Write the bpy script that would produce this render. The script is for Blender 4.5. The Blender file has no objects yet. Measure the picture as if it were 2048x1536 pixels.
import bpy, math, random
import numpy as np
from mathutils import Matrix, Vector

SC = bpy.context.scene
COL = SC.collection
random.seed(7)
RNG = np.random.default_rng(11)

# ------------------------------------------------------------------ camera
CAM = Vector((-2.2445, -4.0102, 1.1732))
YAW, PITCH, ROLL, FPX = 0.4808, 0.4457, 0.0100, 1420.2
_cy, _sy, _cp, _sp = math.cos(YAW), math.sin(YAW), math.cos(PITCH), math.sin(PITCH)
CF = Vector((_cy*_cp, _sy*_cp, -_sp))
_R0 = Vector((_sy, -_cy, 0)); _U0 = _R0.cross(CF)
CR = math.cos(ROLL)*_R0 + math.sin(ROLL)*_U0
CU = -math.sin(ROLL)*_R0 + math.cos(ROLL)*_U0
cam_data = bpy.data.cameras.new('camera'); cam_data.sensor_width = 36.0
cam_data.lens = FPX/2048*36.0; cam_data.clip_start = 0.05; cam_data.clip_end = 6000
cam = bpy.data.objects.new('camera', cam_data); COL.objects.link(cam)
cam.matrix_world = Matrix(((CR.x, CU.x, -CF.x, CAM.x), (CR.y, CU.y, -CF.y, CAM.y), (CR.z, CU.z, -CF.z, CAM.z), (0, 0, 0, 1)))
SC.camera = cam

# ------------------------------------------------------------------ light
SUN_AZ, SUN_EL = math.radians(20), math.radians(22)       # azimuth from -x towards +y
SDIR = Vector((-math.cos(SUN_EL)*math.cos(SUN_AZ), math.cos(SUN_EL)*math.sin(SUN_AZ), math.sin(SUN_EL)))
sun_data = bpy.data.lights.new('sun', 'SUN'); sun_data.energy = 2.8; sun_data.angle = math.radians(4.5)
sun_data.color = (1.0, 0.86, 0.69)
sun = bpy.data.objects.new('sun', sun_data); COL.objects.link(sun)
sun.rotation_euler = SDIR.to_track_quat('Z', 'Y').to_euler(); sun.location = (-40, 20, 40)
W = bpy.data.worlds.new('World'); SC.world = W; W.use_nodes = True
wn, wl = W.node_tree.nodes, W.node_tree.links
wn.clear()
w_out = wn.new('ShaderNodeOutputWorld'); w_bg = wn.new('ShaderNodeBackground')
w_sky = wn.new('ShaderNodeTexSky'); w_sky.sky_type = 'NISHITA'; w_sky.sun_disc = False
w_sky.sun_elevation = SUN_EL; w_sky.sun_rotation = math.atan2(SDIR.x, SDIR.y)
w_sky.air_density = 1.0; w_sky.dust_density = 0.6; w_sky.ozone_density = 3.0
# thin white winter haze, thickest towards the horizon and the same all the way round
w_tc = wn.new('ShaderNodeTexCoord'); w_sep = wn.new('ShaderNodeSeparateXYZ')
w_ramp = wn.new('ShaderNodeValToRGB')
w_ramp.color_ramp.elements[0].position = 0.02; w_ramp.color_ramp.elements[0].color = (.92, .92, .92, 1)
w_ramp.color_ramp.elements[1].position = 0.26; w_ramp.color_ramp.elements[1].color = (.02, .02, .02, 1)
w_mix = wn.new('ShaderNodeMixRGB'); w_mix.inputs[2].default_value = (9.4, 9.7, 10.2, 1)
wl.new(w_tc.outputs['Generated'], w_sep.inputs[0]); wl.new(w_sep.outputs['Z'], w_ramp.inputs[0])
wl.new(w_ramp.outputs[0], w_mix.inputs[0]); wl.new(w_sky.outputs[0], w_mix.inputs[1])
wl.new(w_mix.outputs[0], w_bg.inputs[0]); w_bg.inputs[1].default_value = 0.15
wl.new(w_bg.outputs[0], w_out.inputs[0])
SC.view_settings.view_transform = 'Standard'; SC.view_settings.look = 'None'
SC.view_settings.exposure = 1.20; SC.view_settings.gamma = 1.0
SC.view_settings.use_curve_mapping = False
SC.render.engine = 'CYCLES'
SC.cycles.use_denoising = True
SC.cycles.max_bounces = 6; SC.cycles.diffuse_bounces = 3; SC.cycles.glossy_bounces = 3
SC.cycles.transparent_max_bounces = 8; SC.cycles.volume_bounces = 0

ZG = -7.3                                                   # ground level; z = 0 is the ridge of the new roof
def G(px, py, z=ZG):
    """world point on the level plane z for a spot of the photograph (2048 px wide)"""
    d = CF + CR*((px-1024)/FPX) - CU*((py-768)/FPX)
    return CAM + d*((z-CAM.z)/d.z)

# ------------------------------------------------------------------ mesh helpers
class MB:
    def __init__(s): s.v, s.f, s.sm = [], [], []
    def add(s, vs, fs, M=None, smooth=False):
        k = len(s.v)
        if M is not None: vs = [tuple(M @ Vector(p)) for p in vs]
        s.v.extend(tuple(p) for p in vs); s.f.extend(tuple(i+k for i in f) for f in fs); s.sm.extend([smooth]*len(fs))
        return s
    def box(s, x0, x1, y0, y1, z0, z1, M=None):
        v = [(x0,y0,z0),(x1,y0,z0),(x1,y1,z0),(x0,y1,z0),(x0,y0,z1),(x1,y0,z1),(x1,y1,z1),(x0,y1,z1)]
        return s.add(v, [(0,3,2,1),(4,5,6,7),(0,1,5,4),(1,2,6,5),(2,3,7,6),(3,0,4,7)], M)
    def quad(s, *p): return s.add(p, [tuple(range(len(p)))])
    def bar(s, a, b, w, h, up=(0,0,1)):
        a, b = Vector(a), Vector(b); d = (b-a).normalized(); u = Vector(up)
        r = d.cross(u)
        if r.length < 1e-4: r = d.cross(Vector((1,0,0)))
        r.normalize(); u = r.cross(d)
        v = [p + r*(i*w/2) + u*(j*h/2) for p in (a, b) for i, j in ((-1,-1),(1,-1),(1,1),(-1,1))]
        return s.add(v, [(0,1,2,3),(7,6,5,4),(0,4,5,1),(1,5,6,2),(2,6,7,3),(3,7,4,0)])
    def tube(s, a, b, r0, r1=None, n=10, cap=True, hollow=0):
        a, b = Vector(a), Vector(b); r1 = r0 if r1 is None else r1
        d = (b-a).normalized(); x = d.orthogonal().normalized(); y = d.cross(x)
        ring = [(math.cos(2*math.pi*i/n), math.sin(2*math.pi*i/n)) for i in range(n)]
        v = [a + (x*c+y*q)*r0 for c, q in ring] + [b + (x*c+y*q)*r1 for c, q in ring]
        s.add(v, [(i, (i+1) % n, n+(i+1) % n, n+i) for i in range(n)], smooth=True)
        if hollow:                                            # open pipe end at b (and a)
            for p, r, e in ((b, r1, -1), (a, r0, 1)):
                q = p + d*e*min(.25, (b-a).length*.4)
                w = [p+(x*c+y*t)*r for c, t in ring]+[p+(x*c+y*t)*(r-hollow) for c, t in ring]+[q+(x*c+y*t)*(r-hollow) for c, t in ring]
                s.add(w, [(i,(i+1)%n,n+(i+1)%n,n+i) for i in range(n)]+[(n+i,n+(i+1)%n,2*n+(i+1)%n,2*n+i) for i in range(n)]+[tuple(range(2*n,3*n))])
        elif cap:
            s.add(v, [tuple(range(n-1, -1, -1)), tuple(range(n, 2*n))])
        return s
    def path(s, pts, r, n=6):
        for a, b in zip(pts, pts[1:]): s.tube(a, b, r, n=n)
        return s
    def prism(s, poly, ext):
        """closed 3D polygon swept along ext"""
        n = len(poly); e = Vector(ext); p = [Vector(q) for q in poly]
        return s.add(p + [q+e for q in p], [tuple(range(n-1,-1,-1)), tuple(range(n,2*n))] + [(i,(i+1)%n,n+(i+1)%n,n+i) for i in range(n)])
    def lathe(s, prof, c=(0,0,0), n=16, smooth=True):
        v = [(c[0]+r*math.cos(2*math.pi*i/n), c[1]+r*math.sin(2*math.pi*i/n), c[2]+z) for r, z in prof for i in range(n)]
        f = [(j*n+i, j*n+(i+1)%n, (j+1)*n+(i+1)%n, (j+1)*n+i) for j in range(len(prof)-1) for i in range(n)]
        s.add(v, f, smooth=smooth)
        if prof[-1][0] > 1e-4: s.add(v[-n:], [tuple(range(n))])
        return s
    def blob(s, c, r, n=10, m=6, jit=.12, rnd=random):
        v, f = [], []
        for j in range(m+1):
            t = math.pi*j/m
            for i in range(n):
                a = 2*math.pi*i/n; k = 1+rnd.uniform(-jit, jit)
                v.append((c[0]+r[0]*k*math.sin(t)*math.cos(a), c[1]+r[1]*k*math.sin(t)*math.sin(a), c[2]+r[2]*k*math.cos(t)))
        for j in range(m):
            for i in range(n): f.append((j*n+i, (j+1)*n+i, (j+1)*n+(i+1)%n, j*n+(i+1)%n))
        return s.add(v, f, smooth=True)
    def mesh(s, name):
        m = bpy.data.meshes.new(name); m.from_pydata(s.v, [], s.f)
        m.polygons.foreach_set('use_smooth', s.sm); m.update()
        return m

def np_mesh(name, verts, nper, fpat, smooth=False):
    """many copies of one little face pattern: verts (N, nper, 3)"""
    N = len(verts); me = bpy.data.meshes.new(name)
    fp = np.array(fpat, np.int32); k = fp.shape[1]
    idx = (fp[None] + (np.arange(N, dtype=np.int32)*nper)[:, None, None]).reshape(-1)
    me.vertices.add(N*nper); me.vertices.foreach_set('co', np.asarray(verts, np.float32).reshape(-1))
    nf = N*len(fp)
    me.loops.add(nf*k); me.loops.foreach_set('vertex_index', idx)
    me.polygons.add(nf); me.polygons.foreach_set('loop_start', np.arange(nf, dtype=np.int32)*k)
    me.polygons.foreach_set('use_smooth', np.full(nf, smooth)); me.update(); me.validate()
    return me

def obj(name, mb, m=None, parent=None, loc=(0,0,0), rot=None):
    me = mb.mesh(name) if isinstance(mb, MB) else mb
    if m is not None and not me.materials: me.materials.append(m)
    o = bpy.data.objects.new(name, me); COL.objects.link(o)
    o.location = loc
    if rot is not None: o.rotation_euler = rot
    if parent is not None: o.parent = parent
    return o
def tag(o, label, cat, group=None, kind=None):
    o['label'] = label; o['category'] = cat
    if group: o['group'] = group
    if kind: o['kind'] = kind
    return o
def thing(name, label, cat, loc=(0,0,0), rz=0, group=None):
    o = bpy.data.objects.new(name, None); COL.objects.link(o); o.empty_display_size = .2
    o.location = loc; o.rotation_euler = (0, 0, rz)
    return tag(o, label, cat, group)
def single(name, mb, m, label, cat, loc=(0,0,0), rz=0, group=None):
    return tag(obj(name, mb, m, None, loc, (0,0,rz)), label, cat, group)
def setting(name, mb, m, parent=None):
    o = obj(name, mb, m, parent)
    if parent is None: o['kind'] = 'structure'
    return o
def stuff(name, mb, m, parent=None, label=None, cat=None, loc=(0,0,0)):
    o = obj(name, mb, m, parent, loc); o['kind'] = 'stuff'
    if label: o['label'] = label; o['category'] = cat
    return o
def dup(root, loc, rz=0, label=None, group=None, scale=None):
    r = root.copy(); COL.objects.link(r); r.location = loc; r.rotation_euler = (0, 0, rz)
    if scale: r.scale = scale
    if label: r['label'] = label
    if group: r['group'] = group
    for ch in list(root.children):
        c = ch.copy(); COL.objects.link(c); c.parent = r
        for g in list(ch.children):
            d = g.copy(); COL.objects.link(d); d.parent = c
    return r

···

Restate the first line and every line after it, word for word, stopping once the line with "from mathutils import Matrix, Vector" is done.

Write the bpy script that would produce this render. The script is for Blender 4.5. The Blender file has no objects yet. Measure the picture as if it were 2048x1536 pixels.
import bpy, math, random
import numpy as np
from mathutils import Matrix, Vector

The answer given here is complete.